The BMI Prize
The Boris Mints Institute was founded with the intention to encourage research, planning and innovative thinking to promote significant positive change in the world. BMI is focusing on finding strategic feasible solutions to provide strategic plans and innovative projects to enhance the welfare of communities around the globe.
Starting 2017, BMI awards a $100,000 prize to an exceptional individual who has devoted his/her research and academic life to the solution of a strategic global challenge, and whose research public action and ideas had transformative impacts on global policy formation and a proven contribution to the welfare of a significant number of communities worldwide
The 2024 BMI Prize Laureate is Prof. Beatriz Magaloni, Graham H. Stuart Professor of International Relations and Senior Fellow at the Freeman Spogli Institute, Stanford University.

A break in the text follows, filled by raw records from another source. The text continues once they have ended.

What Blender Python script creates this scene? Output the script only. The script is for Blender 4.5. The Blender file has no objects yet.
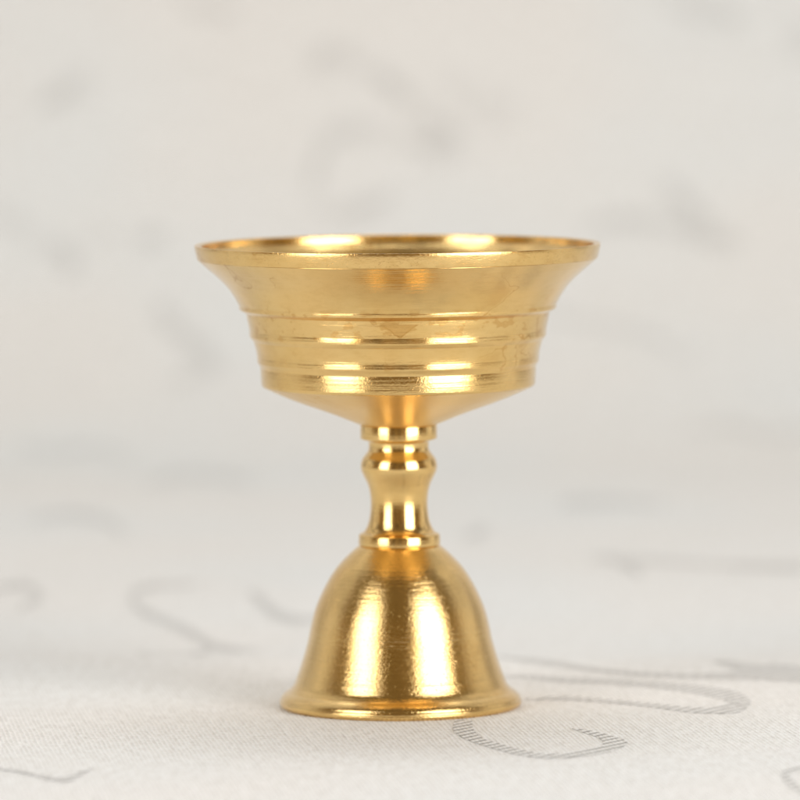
# woven scrolls of the cloth: (x, s) of both edges in millimetres on the cloth, s measured along it from the cup
STROKES = [
 [(8.15,-16.90,10.70,-17.04),(7.74,-28.20,10.73,-26.12),(8.84,-36.01,11.10,-31.72),(10.80,-42.65,12.18,-38.37),(13.87,-50.30,14.70,-44.47),(17.05,-56.78,17.46,-51.01),(20.81,-60.61,20.95,-55.41),(25.13,-59.27,24.73,-53.50),(28.98,-55.29,27.28,-50.46),(31.61,-50.15,28.66,-47.87),(32.83,-44.87,29.35,-44.69),(32.69,-41.08,29.32,-41.44),(31.38,-37.19,28.86,-38.15),(29.34,-32.68,27.80,-34.80),(27.39,-29.24,26.58,-31.42),(25.38,-27.45,25.36,-28.01)],
 [(15.98,63.33,16.05,65.15),(19.40,55.87,19.61,61.30),(24.11,50.01,24.42,57.17),(31.88,40.54,32.14,45.81),(39.61,34.25,39.88,39.48),(47.45,31.87,47.72,37.08),(52.94,30.26,53.47,40.69),(57.56,28.65,58.86,49.70),(62.73,25.87,64.46,46.66),(67.38,24.42,68.35,34.58)],
 [(50.66,53.17,50.78,54.96),(52.71,47.72,53.28,54.79),(55.73,39.17,56.54,49.73),(62.06,37.51,62.47,42.77)],
 [(15.83,35.40,15.87,37.14),(20.51,32.12,20.67,37.32),(25.92,27.55,26.14,33.57),(35.21,23.45,35.53,30.26),(42.70,16.58,43.21,24.95),(47.95,8.55,48.83,19.98),(50.81,-0.16,52.24,13.69),(51.65,-2.00,53.67,2.06),(51.44,0.21,51.12,-10.65),(47.83,-4.03,47.44,-11.93),(44.07,-4.04,43.69,-10.35),(38.94,0.19,38.66,-4.58),(33.01,5.33,32.78,0.49),(25.44,10.00,25.28,5.10),(19.19,7.49,19.16,5.86)],
 [(56.47,-70.68,56.30,-75.55),(54.54,-73.70,54.47,-78.36),(52.91,-79.16,53.89,-80.76),(53.06,-88.32,54.06,-83.38),(54.23,-95.73,54.84,-91.52),(55.74,-98.84,56.06,-96.16)],
 [(-56.97,-72.72,-57.10,-70.22),(-53.26,-75.89,-53.36,-73.43),(-50.18,-80.71,-50.28,-77.81),(-47.15,-84.55,-47.32,-81.13),(-45.68,-83.76,-46.18,-79.11),(-44.61,-77.84,-45.06,-74.30),(-43.39,-70.82,-43.56,-69.46)],
 [(-37.16,190.22,-37.01,186.72),(-42.69,188.83,-42.37,181.86),(-46.41,188.16,-45.91,179.55),(-48.92,181.63,-47.97,172.59),(-49.11,164.85,-48.31,169.02),(-46.37,150.59,-46.38,159.76),(-40.79,137.25,-40.85,146.45),(-35.98,123.82,-35.88,133.97),(-32.93,110.61,-32.86,122.15),(-28.82,104.82,-28.96,113.80),(-24.38,107.52,-24.42,109.02)],
 [(-32.35,116.77,-31.96,112.79),(-34.45,106.35,-33.89,99.47),(-37.78,97.18,-37.31,88.52),(-41.24,98.11,-41.08,90.92),(-44.97,104.97,-44.94,102.13)],
 [(-27.95,175.98,-27.85,178.95),(-25.22,157.93,-24.79,169.59),(-22.48,146.56,-22.33,157.47),(-18.29,141.21,-18.40,149.28),(-13.36,146.54,-13.43,149.78)],
 [(39.98,215.70,40.10,219.41),(45.61,214.40,46.02,223.68),(53.04,211.14,53.45,218.49),(59.71,205.21,60.17,212.48),(66.57,197.54,67.43,210.15),(75.39,192.49,76.34,204.98)],
 [(33.42,318.33,33.48,324.86),(36.53,318.06,37.02,338.19),(45.99,322.88,46.54,336.36),(55.19,318.87,55.54,325.51)],
 [(36.30,219.67,36.42,223.39),(40.19,214.88,40.92,227.68),(43.07,199.27,44.48,213.38),(44.40,190.01,44.95,193.72)],
 [(13.17,259.93,13.10,263.78),(15.30,259.98,15.09,275.63),(17.70,271.70,17.66,275.67)],
 [(-20.31,594.32,-21.89,595.59),(-17.21,596.38,-20.01,601.21),(-14.64,597.07,-13.59,602.64),(-7.56,594.00,-5.25,597.90),(0.01,586.42,3.02,590.26),(6.16,580.33,8.70,583.73),(11.47,574.90,14.69,578.63),(15.46,571.30,16.52,572.18)],
 [(12.09,593.06,13.41,594.10),(13.86,588.05,16.54,591.24),(18.64,582.76,21.61,588.51),(24.99,578.92,25.11,587.11),(30.44,584.55,29.67,586.58)],
 [(-18.31,564.96,-20.87,565.29),(-17.75,570.51,-20.46,571.77),(-15.22,574.57,-17.07,577.70),(-9.77,576.44,-10.12,580.96),(-3.37,575.64,-2.65,579.33),(3.93,573.16,4.87,576.42),(11.41,568.79,12.16,574.13),(17.09,571.37,16.89,573.28)],
 [(-21.54,566.56,-19.62,566.74),(-21.26,558.40,-18.87,559.54),(-17.22,551.89,-16.00,555.26),(-10.84,551.08,-11.59,555.96),(-3.62,554.57,-5.05,558.69),(-0.54,558.74,-1.22,560.11)],
 [(64.59,562.78,65.76,564.17),(66.33,557.79,69.69,561.69),(70.25,552.76,73.26,555.97),(74.99,542.44,78.62,548.66),(82.71,541.60,83.38,544.09)],
 [(45.24,547.03,44.91,548.66),(50.89,548.39,50.65,551.74),(60.13,548.42,60.54,552.18),(69.85,545.42,70.69,549.13),(77.16,543.00,77.81,545.48)],
 [(67.02,611.91,67.39,614.66),(72.85,609.72,74.03,615.14),(80.47,606.97,82.29,612.96),(85.51,607.34,86.17,609.32)],
 [(97.43,607.24,99.20,608.16),(97.34,601.74,102.57,606.06),(102.20,598.50,104.95,601.61)],
 [(-100.55,554.11,-98.75,558.33),(-95.01,549.90,-93.19,554.17),(-88.19,545.12,-86.90,548.45),(-83.28,540.64,-80.80,545.51),(-81.80,538.12,-77.62,539.91),(-80.57,534.26,-78.99,534.08)],
 [(-58.38,524.18,-56.92,524.98),(-57.93,517.46,-54.67,521.10),(-53.70,511.36,-51.37,515.37),(-49.62,503.44,-46.43,508.40),(-47.69,500.03,-42.27,496.97),(-50.42,496.66,-48.83,491.25),(-54.09,490.37,-53.42,488.14)],
 [(-75.35,550.28,-74.54,551.53),(-73.61,546.38,-71.71,550.18),(-70.20,545.55,-69.63,547.04)],
 [(-64.22,546.08,-63.91,547.72),(-60.40,542.96,-60.81,548.11),(-57.41,546.73,-58.02,548.26)],
 [(-88.81,584.74,-89.48,586.03),(-84.88,586.02,-86.54,589.22),(-80.90,587.78,-83.65,591.92),(-76.73,591.93,-79.99,595.53),(-76.37,595.51,-77.42,596.38)],
 [(-53.71,614.98,-52.48,616.57),(-51.07,611.44,-49.60,615.27),(-45.16,609.64,-44.00,614.32),(-40.28,609.69,-39.87,611.01)],
 [(-87.35,447.24,-87.45,449.89),(-77.80,442.09,-78.11,446.97),(-70.11,447.22,-70.25,452.40),(-61.62,435.39,-61.52,439.84)],
 [(-54.85,387.96,-55.24,395.37),(-44.29,399.53,-44.70,412.22),(-32.75,380.16,-32.86,389.86)],
 [(67.51,457.76,67.54,460.64),(76.84,460.46,77.17,464.57),(85.59,451.83,85.98,456.58),(95.32,457.14,95.38,460.04)],
 [(17.26,522.48,17.40,523.58),(57.76,509.69,58.20,512.06),(64.38,500.55,65.28,504.21),(71.86,500.33,72.04,502.51)],
 [(-75.62,299.19,-75.95,303.44),(-67.99,308.26,-68.58,319.20),(-59.07,291.93,-59.16,299.80),(-54.74,265.17,-54.61,268.11)],
 [(-75.47,180.57,-75.74,184.04),(-69.17,181.91,-69.53,188.83),(-66.12,172.44,-65.30,170.37),(-68.67,159.76,-68.33,156.67)],
]
LRAD, LBACK, WORLD, FSTOP = 5.75, 5.1, 1.0, 17.5
import bpy, math, random
from mathutils import Vector, noise
SC = bpy.context.scene
COL = SC.collection
PI = math.pi

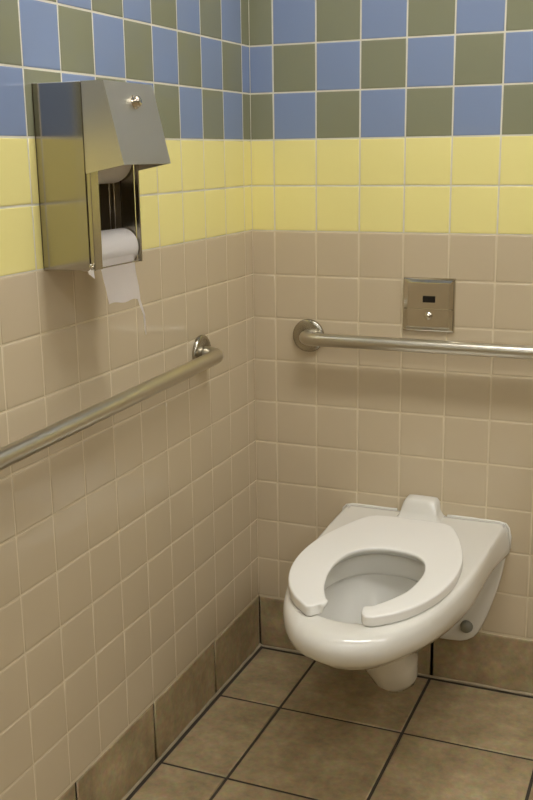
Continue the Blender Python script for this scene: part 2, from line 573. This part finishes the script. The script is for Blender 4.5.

The prize is awarded to Prof. Magaloni for her contribution to the field of the study of authoritarianism and its return as a global challenge. In her research, she explains why autocratic regimes hold multi-party elections. Her work provides a broad comparative framework and is now considered a “classic” in the field. Assigned in most undergraduate and graduate-level seminars on comparative politics, the themes and theories developed in her work set the agenda for conceptualizing multi-party autocracies, which have become the most common form of dictatorship worldwide. Her body of work also provides an understanding of the most insidious threats to democracy in the contemporary period, which do not come from military coups but from civilian leaders ascending to power through elections. Prof. Magaloni’s work on autocracies constitutes a key pillar for how subsequent scholars have come to understand and study multi-party autocracies, the role of elections in these systems, what shapes mass support and voting behavior in autocracies, the factors that explain why do autocratic rulers survive or die, when they democratize the electoral institutions and the conditions under which they might cede power to their opponents. Her work has appeared in the American Political Science Review, American Journal of Political Science, World Development, Comparative Political Studies, Annual Review of Political Science, Latin American Research Review, Journal of Theoretical Politics and other renowned journals.
For further information about Prof. Beatriz Magaloni:
https://politicalscience.stanford.edu/people/beatriz-magaloni
https://carnegieendowment.org/experts/2132
The prize will be awarded to Prof. Magaloni at the joint BMI – University of Donja Gorica Conference in Podgorica, Montenegro, on November 25th.